Harmony: Fall of Reverie Review – Review

Visual novels are not a type of game for everybody. Not only do they require a ton of reading but some might not enjoy their only input being the occasional dialogue choice. This appears to be an issue that Harmony: Fall of Reverie, the new game from Don’t Nod (known for Life is Strange), seeks to address. At first glance, Harmony appears to be just another typical visual novel, but those who dive in will find a branching narrative with a fascinatingly gamified method of progression and decision making that is unlike any other game in the genre I have ever played.

In Harmony, you are put in the shoes of a young woman named Polly, who is returning to her home island of Atina for the first time in years. Her mother, Ursula, has gone missing, prompting her to rejoin her stepfather Laszlo and his granddaughter Nora in the hopes of solving the mystery of her disappearance. Things get a little more complicated, however, when Polly finds a necklace belonging to her mother that transports her to another dimension: the magical world of Reverie. Reverie is inhabited by a group of beings known as Aspirations, specific human emotions and concepts, such as Bliss, Chaos, Truth, or Power, given a living form. These beings inform Polly that she is an oracle that they refer to as Harmony, and her job is to gather a mystical energy called “egregore” in order to provide power to them. However, Reverie seems to be dying for some unknown reason, and Polly must bring the Aspirations together to save it, and by extension the real world as well. The mystery thickens even further when signs point to Mono Konzern, the corporation in complete control of Atina, appearing to be connected to Reverie’s fate as well. This story is well told with full voice acting for every character, and the character designs (especially for the Aspirations) make everybody memorable right from the get go.
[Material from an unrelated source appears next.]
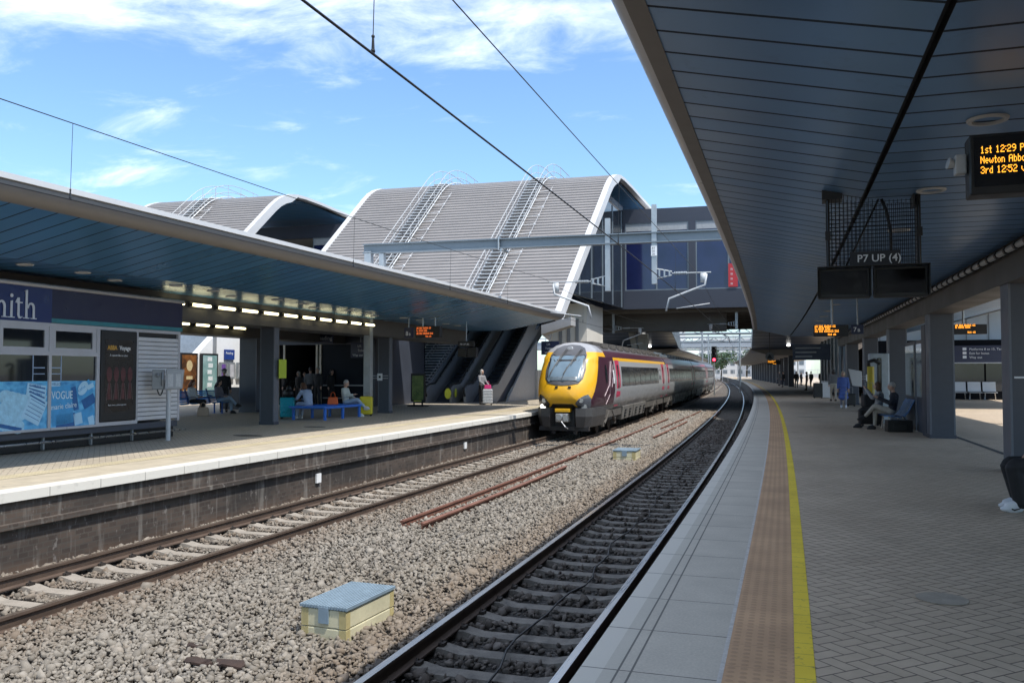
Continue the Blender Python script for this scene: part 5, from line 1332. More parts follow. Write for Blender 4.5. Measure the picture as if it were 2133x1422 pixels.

This story is told in the form of a visual novel with a branching narrative that spins out via a flowchart, an in-game representation of Polly’s newfound ability to look into the future. While it may look straightforward at first, this flowchart is actually a highly intricate series of nodes that come in a variety of forms. Some nodes are normal, simply starting a scene without any prior requirements; some can only be accessed if you completed a specific earlier node; some nodes are “inevitable,” meaning you are required to do them the instant they’re unlocked. These are just a few of the many different types you’ll encounter throughout your journey. Sometimes accessing a node will require you to have collected a certain number of an Aspiration’s crystals, with some nodes also either rewarding you with more crystals or taking away some you have. Collecting these crystals is important as it not only decides what choices you’re limited to later down the line, but it also determines which Aspiration you choose to give your egregore to at the end of each act, which in turn will determine later events as well. The act of collecting these crystals is a fascinating way of driving the narrative forward, as you’ll find yourself having to decide whether to purposely focus on a specific Aspiration or simply follow your heart and see where it takes you.

Unfortunately, you cannot talk about Harmony without talking about its biggest problem: loading screens. Every time the game has to load a new scene or move to a different background the player is treated to a loading screen, one that is often quite long. This is a huge problem as sometimes this means you will enter an area, there will be one dialogue box, and it will move to another area which prompts yet another loading screen. At the beginning of the game, this exact scenario repeats several times in a row. Likewise, every time you go from the flowchart into a new scene it has to load, and sometimes these scenes are two or three lines of dialogue before you’re thrown back to the flowchart to pick the next scene, at which point it has to load yet again. It really breaks up the flow of the game’s storytelling to have to sit and wait for the next part to load in every time, and while that waiting still amounts to a handful of seconds, it starts to add up when it happens multiple times in the span of a couple minutes. For a visual novel to have something that interrupts the story this often is kind of a disappointment and does start to get grating rather quickly.

Harmony: Fall of Reverie is a fascinating and experimental exercise in how to write a branching narrative in a way that keeps the player occupied with more than just the occasional binary choice. The way it handles the path the player takes as they progress, especially with the mechanic of gathering crystals, is like nothing else that I have ever played. While it is a shame that the loading screen issues drag the experience down a bit, for fans of narratives in video games and the unique ways only a game can tell them, Harmony is well worth a look.